16. If the Company is required to withhold any federal, state, local or other taxes in
connection with the exercise of the Option, then it shall be a condition to the exercise of the
Option that the Grantee pay such taxes or make provisions that are satisfactory to the Company for
the payment thereof. In the event that the Grantee exercises the Option pursuant to Section 7(a),
then the Grantee shall satisfy such required withholding obligation by surrendering to the Company
a portion of the Shares that are issued or delivered to the Grantee upon exercise of the Option,
and the Shares so surrendered by the Grantee shall be credited against any such withholding
obligation at the Fair Market Value of such Shares on the date of such surrender.
3
IN WITNESS WHEREOF, the Company has caused this Agreement to be executed on behalf of its duly
authorized officer as of the Date of Grant.

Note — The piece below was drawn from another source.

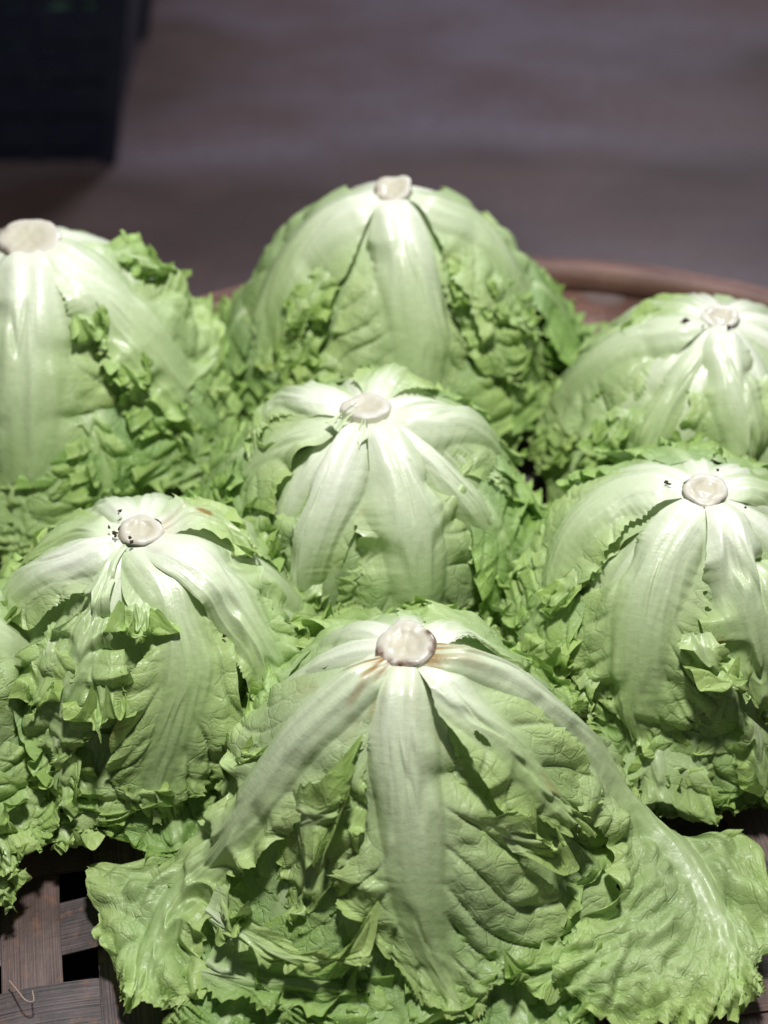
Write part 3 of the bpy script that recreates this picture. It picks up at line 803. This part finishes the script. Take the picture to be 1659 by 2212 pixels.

SCRIPPS NETWORKS INTERACTIVE, INC. | ||||
/s/ Xxxxxxx X. Xxxx | ||||
Its: Chairman and Chief Executive Officer | ||||
ACCEPTED BY: | ||||
NAME – THIS AWARD MUST BE ACCEPTED BY YOU NO LATER THAN OR THIS AGREEMENT MAY BE CANCELLED BY THE COMPANY. |
You may accept the award online or by telephone in accordance with the procedures established by
the Company and the Plan administrator. By accepting your award in accordance with these
procedures, you acknowledge that a copy of the Plan, Plan Summary and Prospectus, and the Company’s
most recent Annual Report and Proxy Statement (the “Prospectus Information”) either have been
received by you or are available for viewing on the Company’s intranet site at xxx.xxxxxxxx.xx.xxx
and consent to receiving this Prospectus Information electronically, or, in the alternative, agree
to contact Corporate Compensation Manager at to request a paper copy of the Prospectus
Information at no charge. You also represent that you are familiar with the terms and provisions
of the Prospectus Information and hereby accept the award on the terms and conditions set forth
herein and in the Plan. These terms and conditions constitute a legal contract that will bind both
you and the Company as soon as you accept the award as described above.